### Task material:
******************************

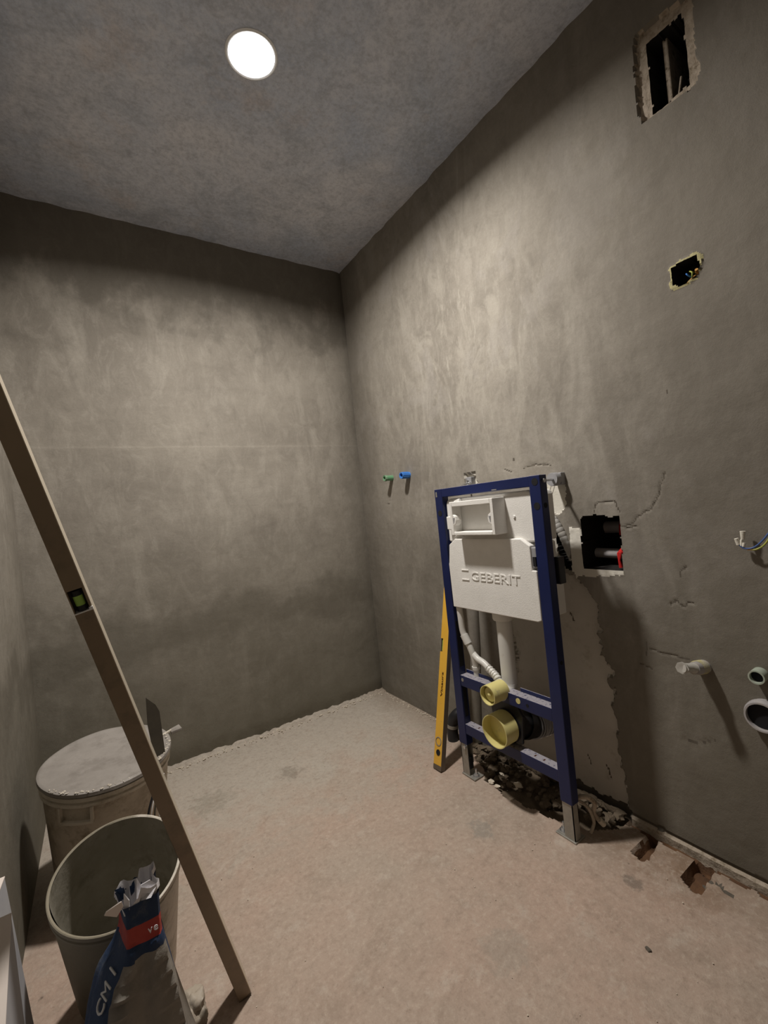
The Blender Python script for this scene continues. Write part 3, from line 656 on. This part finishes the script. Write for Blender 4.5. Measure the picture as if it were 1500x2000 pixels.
MB().tube(smoothpts([(W+.01, -1.955, .985), (1.36, -1.93, .944), (1.358, -1.908, .909), (1.357, -1.892, .897), (1.357, -1.88, .8955)]), .0022, 10).build('yellow_green_wire', M['wire_y'], t, smooth=60)
MB().tube([(1.357, -1.884, .896), (1.356, -1.873, .896)], .0022, 10).build('bare_end', M['copper'], t)
MB().tube([(1.355, -1.862, .905), (1.356, -1.8625, .918), (1.358, -1.866, .926)], .003, 12).tube([(1.358, -1.8655, .922), (1.358, -1.8665, .942)], .0058, 12, radii=[.0045, .0062]).tube([(1.354, -1.853, .924), (1.356, -1.856, .908)], .0048, 12).tube([(1.355, -1.866, .903), (1.356, -1.868, .913)], .0035, 10).each('connector', M['gypsum'], t, smooth=50)
t = thing('junction_box_wires', 'coloured wire ends inside the small mesh-edged hole high in the right wall', 'wires', (W, -1.80, 1.625))
MB().tube(smoothpts([(W+.05, -1.80, 1.64), (W+.01, -1.797, 1.638), (W-.002, -1.806, 1.628), (W+.006, -1.803, 1.617), (W+.05, -1.80, 1.615)]), .0018, 8).build('yellow_wire', M['wire_y'], t)
MB().tube(smoothpts([(W+.05, -1.79, 1.63), (W+.004, -1.791, 1.633), (W+.0, -1.796, 1.625), (W+.02, -1.80, 1.62)]), .0018, 8).build('blue_wire', M['pblue'], t)
MB().tube(smoothpts([(W+.05, -1.81, 1.625), (W+.01, -1.812, 1.622), (W+.006, -1.795, 1.613), (W+.02, -1.785, 1.614)]), .0018, 8).tube([(W+.01, -1.812, 1.636), (W+.03, -1.808, 1.626)], .004, 8).each('orange_wire', M['copper'], t)
# shaft contents
t = thing('shaft_pipe', 'grey horizontal pipe with a red valve, low inside the square wall hole', 'pipe', (W+.10, -1.48, .855), 'pipes in the wall shaft')
MB().tube([(W+.085, -1.38, .862), (W+.085, -1.62, .858)], .017, 20).build('pipe', M['pipe_g'], t, smooth=50)
MB().tube([(W+.05, -1.528, .880), (W+.02, -1.526, .868), (W+.018, -1.524, .850), (W+.022, -1.526, .826)], .007, 14, radii=[.012, .009, .004, .007]).build('valve_handle', M['red_v'], t, smooth=50)
MB().tube([(W+.085, -1.512, .859), (W+.085, -1.53, .8585)], .021, 8).build('nut', M['steel'], t)
t = thing('shaft_pipe', 'upper grey pipe with a dark red valve, deep inside the square wall hole', 'pipe', (W+.14, -1.48, .945), 'pipes in the wall shaft')
MB().tube([(W+.15, -1.36, .945), (W+.15, -1.66, .945)], .022, 20).build('pipe', M['pipe_g'], t, smooth=50)
MB().tube([(W+.12, -1.49, .97), (W+.11, -1.492, .95), (W+.11, -1.488, .92)], .008, 12, radii=[.007, .009, .007]).build('valve_handle', M['red_v'], t, smooth=50)
# corrugated tube in the chase
p = smoothpts([(W+.012, -1.265, 1.03), (W-.004, -1.29, 1.012), (W-.008, -1.318, .985), (W-.004, -1.338, .945), (W+.004, -1.352, .895), (W+.02, -1.359, .845)], 12)
o = MB().tube(p, .012, 18, radii=[.0145 if i % 4 else .0132 for i in range(len(p))]).build('corrugated_conduit', M['conduit'], None, smooth=30)
tag(o, 'grey corrugated tube running down the chase left of the square wall hole', 'conduit')
# vertical plastered pipe behind the frame
o = MB().tube([(W-.002, -.865, .69), (W-.002, -.85, .45), (W-.002, -.80, .0)], .026, 24).build('riser_pipe', M['right'], None, smooth=50)
tag(o, 'vertical cement-smeared pipe on the wall behind the left post of the frame', 'pipe')
t = thing('waste_pipe_cap', 'black pipe elbow with a pale clamp on the floor, behind the yellow spirit level', 'pipe', (1.31, -.735, 0))
MB().tube(smoothpts([(1.30, -.72, -.01), (1.30, -.72, .05), (1.30, -.73, .09), (1.31, -.75, .12), (1.34, -.765, .135)]), .026, 22).build('elbow', M['black'], t, smooth=50)
MB().lathe([(.0275, 0), (.0275, .016), (.026, .016)], (1.30, -.722, .062), (0, -.2, 1), n=28).lathe([(.03, 0), (.03, .005), (.027, .005)], (1.318, -.755, .120), (.8, -.4, .5), n=28).each('clamp', M['galv'], t, smooth=40)
# vent hole divider
o = MB().box(W+.045, W+.17, -1.771, -1.784, 2.095, 2.30).build('duct_divider', M['rim'], None, bevel=.003)
tag(o, 'rough mortar divider standing upright inside the vent hole near the ceiling', 'duct divider')
o = MB().tube([(W+.03, -1.80, 2.092), (W+.045, -1.808, 2.165)], .003, 6).build('wood_splinter', M['rim'], None)
tag(o, 'thin pale splinter standing at the bottom of the ceiling-height vent hole', 'splinter')

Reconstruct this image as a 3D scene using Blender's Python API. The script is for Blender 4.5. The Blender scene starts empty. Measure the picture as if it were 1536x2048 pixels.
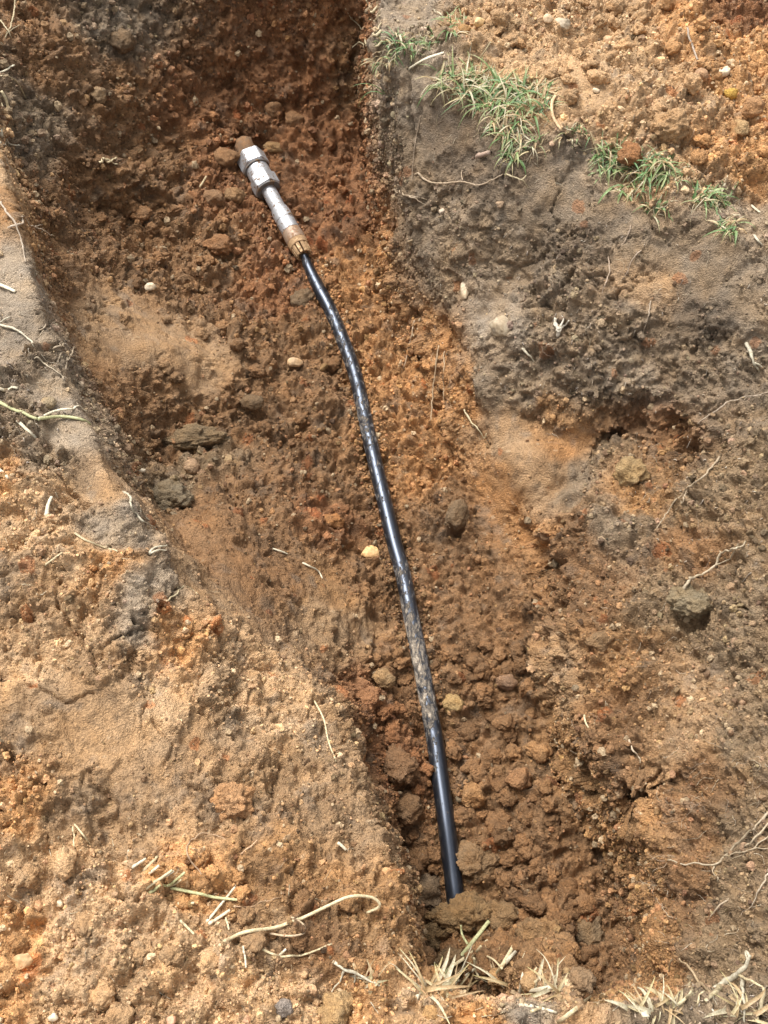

******************************

### What to do:
Copy every line of the data word for word, omitting the images.

### Exercise output:
The Blender Python script for this scene continues. Write part 3, from line 656 on. This part finishes the script. Write for Blender 4.5. Measure the picture as if it were 1500x2000 pixels.
MB().tube(smoothpts([(W+.01, -1.955, .985), (1.36, -1.93, .944), (1.358, -1.908, .909), (1.357, -1.892, .897), (1.357, -1.88, .8955)]), .0022, 10).build('yellow_green_wire', M['wire_y'], t, smooth=60)
MB().tube([(1.357, -1.884, .896), (1.356, -1.873, .896)], .0022, 10).build('bare_end', M['copper'], t)
MB().tube([(1.355, -1.862, .905), (1.356, -1.8625, .918), (1.358, -1.866, .926)], .003, 12).tube([(1.358, -1.8655, .922), (1.358, -1.8665, .942)], .0058, 12, radii=[.0045, .0062]).tube([(1.354, -1.853, .924), (1.356, -1.856, .908)], .0048, 12).tube([(1.355, -1.866, .903), (1.356, -1.868, .913)], .0035, 10).each('connector', M['gypsum'], t, smooth=50)
t = thing('junction_box_wires', 'coloured wire ends inside the small mesh-edged hole high in the right wall', 'wires', (W, -1.80, 1.625))
MB().tube(smoothpts([(W+.05, -1.80, 1.64), (W+.01, -1.797, 1.638), (W-.002, -1.806, 1.628), (W+.006, -1.803, 1.617), (W+.05, -1.80, 1.615)]), .0018, 8).build('yellow_wire', M['wire_y'], t)
MB().tube(smoothpts([(W+.05, -1.79, 1.63), (W+.004, -1.791, 1.633), (W+.0, -1.796, 1.625), (W+.02, -1.80, 1.62)]), .0018, 8).build('blue_wire', M['pblue'], t)
MB().tube(smoothpts([(W+.05, -1.81, 1.625), (W+.01, -1.812, 1.622), (W+.006, -1.795, 1.613), (W+.02, -1.785, 1.614)]), .0018, 8).tube([(W+.01, -1.812, 1.636), (W+.03, -1.808, 1.626)], .004, 8).each('orange_wire', M['copper'], t)
# shaft contents
t = thing('shaft_pipe', 'grey horizontal pipe with a red valve, low inside the square wall hole', 'pipe', (W+.10, -1.48, .855), 'pipes in the wall shaft')
MB().tube([(W+.085, -1.38, .862), (W+.085, -1.62, .858)], .017, 20).build('pipe', M['pipe_g'], t, smooth=50)
MB().tube([(W+.05, -1.528, .880), (W+.02, -1.526, .868), (W+.018, -1.524, .850), (W+.022, -1.526, .826)], .007, 14, radii=[.012, .009, .004, .007]).build('valve_handle', M['red_v'], t, smooth=50)
MB().tube([(W+.085, -1.512, .859), (W+.085, -1.53, .8585)], .021, 8).build('nut', M['steel'], t)
t = thing('shaft_pipe', 'upper grey pipe with a dark red valve, deep inside the square wall hole', 'pipe', (W+.14, -1.48, .945), 'pipes in the wall shaft')
MB().tube([(W+.15, -1.36, .945), (W+.15, -1.66, .945)], .022, 20).build('pipe', M['pipe_g'], t, smooth=50)
MB().tube([(W+.12, -1.49, .97), (W+.11, -1.492, .95), (W+.11, -1.488, .92)], .008, 12, radii=[.007, .009, .007]).build('valve_handle', M['red_v'], t, smooth=50)
# corrugated tube in the chase
p = smoothpts([(W+.012, -1.265, 1.03), (W-.004, -1.29, 1.012), (W-.008, -1.318, .985), (W-.004, -1.338, .945), (W+.004, -1.352, .895), (W+.02, -1.359, .845)], 12)
o = MB().tube(p, .012, 18, radii=[.0145 if i % 4 else .0132 for i in range(len(p))]).build('corrugated_conduit', M['conduit'], None, smooth=30)
tag(o, 'grey corrugated tube running down the chase left of the square wall hole', 'conduit')
# vertical plastered pipe behind the frame
o = MB().tube([(W-.002, -.865, .69), (W-.002, -.85, .45), (W-.002, -.80, .0)], .026, 24).build('riser_pipe', M['right'], None, smooth=50)
tag(o, 'vertical cement-smeared pipe on the wall behind the left post of the frame', 'pipe')
t = thing('waste_pipe_cap', 'black pipe elbow with a pale clamp on the floor, behind the yellow spirit level', 'pipe', (1.31, -.735, 0))
MB().tube(smoothpts([(1.30, -.72, -.01), (1.30, -.72, .05), (1.30, -.73, .09), (1.31, -.75, .12), (1.34, -.765, .135)]), .026, 22).build('elbow', M['black'], t, smooth=50)
MB().lathe([(.0275, 0), (.0275, .016), (.026, .016)], (1.30, -.722, .062), (0, -.2, 1), n=28).lathe([(.03, 0), (.03, .005), (.027, .005)], (1.318, -.755, .120), (.8, -.4, .5), n=28).each('clamp', M['galv'], t, smooth=40)
# vent hole divider
o = MB().box(W+.045, W+.17, -1.771, -1.784, 2.095, 2.30).build('duct_divider', M['rim'], None, bevel=.003)
tag(o, 'rough mortar divider standing upright inside the vent hole near the ceiling', 'duct divider')
o = MB().tube([(W+.03, -1.80, 2.092), (W+.045, -1.808, 2.165)], .003, 6).build('wood_splinter', M['rim'], None)
tag(o, 'thin pale splinter standing at the bottom of the ceiling-height vent hole', 'splinter')

Reconstruct this image as a 3D scene using Blender's Python API. The script is for Blender 4.5. The Blender scene starts empty. Measure the picture as if it were 1536x2048 pixels.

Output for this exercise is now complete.